A l’issue de la séance, il fut convenu entre les ministres qu’ils iraient tout d’abord se recueillir et se concerter au ministère de l’Intérieur, où les attendaient le duc Pasquier, le duc de Broglie et le duc Decazes. Ils purent ainsi conférer avec ces trois illustres pairs avant de se rendre aux Tuileries pour y déposer leurs portefeuilles entre les mains du Roi.

Accompagné de la Reine, du Duc de Nemours et du Duc de Montpensier, Louis-Philippe accueillit ses ministres avec obligeance, avec empressement, et leur exprima le regret qu’il éprouvait à se séparer d’eux. Un incident venait en effet de modifier singulièrement les idées du souverain.

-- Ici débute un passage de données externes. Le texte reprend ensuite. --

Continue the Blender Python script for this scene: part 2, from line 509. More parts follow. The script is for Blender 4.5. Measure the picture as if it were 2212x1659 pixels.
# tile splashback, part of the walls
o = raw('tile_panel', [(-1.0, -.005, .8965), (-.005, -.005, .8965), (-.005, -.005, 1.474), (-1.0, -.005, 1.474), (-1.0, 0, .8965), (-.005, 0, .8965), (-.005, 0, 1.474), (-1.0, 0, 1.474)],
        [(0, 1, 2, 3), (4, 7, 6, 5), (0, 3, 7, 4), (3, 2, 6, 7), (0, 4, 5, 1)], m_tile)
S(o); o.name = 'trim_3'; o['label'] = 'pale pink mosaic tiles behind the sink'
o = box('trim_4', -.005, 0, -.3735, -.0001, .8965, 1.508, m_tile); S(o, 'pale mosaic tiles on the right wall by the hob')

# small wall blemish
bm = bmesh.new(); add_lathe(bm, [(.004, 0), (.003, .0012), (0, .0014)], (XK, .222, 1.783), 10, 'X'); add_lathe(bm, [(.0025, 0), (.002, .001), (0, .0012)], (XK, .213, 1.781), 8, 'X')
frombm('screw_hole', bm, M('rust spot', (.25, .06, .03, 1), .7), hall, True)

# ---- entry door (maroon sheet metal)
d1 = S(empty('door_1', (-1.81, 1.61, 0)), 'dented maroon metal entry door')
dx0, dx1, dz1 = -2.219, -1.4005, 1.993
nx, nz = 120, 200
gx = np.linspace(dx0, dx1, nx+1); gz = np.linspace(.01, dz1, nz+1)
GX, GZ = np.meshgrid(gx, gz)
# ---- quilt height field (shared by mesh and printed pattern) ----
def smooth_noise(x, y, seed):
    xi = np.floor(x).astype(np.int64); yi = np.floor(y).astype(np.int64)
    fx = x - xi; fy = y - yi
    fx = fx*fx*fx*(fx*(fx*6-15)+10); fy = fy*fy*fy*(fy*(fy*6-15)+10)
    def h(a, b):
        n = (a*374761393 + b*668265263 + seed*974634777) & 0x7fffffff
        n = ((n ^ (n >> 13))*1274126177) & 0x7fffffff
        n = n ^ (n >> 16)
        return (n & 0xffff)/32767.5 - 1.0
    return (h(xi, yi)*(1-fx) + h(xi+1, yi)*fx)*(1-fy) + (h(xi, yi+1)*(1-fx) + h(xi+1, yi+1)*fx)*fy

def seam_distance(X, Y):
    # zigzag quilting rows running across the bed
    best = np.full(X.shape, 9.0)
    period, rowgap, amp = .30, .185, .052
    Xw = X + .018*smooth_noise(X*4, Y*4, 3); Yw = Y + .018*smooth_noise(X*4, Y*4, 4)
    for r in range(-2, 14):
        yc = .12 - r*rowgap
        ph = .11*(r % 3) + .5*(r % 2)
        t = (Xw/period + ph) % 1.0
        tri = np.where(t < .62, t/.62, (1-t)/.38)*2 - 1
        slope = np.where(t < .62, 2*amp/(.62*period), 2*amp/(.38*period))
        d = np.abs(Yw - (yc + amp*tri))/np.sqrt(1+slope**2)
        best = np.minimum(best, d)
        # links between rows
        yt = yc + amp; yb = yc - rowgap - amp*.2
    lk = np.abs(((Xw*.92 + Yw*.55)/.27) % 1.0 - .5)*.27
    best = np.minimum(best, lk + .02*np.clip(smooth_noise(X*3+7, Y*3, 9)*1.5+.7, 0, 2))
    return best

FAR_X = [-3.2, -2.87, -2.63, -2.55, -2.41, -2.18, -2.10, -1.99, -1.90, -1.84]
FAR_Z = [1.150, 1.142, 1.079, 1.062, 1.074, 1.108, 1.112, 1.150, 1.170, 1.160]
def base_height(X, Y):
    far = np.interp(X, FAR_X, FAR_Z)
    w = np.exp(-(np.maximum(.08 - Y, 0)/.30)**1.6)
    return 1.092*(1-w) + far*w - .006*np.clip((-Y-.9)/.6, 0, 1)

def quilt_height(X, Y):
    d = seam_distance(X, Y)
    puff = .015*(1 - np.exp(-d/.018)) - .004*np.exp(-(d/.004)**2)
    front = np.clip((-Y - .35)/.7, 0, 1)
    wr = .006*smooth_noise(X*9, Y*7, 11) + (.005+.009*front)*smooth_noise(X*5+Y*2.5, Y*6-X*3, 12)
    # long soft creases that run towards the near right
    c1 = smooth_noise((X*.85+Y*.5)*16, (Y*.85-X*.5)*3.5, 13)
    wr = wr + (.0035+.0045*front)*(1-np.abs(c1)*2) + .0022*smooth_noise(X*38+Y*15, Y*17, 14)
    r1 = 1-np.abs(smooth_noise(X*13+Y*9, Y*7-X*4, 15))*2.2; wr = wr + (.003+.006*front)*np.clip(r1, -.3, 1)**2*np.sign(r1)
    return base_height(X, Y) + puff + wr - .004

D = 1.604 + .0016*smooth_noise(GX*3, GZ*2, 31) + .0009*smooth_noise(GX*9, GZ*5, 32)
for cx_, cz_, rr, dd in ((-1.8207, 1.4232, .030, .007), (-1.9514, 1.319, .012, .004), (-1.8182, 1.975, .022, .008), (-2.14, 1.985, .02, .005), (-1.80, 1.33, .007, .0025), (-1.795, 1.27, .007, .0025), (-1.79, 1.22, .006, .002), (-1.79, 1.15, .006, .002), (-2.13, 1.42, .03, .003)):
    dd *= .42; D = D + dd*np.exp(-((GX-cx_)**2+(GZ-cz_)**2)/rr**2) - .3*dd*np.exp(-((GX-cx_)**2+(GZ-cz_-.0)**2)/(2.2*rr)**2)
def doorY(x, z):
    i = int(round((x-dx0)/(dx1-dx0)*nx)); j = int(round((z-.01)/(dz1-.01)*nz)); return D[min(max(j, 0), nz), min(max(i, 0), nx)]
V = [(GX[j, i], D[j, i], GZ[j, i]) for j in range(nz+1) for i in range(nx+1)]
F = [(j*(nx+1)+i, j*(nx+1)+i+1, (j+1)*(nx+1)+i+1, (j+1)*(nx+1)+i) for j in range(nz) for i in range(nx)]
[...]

En constatant l’indignation causée dans la majorité par la retraite du cabinet et redoutant pour le Roi le fâcheux effet que pouvait produire l’affirmation donnée à tous par M. Guizot, à savoir que le ministère ne se retirait point spontanément, mais que Louis-Philippe jugeait au contraire convenable de chercher à en former un nouveau, M. de Berthois [3] et M. d’Houdetot [4] s’étaient rendus en hâte aux Tuileries pour y faire part de leurs impressions. Le Roi en fut frappé et alla cette fois jusqu’à demander à chaque ministre quelle était son opinion personnelle sur l’opportunité d’un changement de ministère. Tous lui répondirent que ce changement, qui aurait pu avoir lieu sans inconvénient huit jours plus tôt, eût dû, en raison des événements qui s’étaient produits depuis lors, être ajourné

  1. Le marquis de Grammont, député de la Haute-Saône.
  2. M. Lherbette, député de l’Aisne.
  3. Le baron de Berthois, député d’IIIe-et-Vilaine.
  4. Le général comte d’Houdetot, député du Calvados, aide de camp du Roi.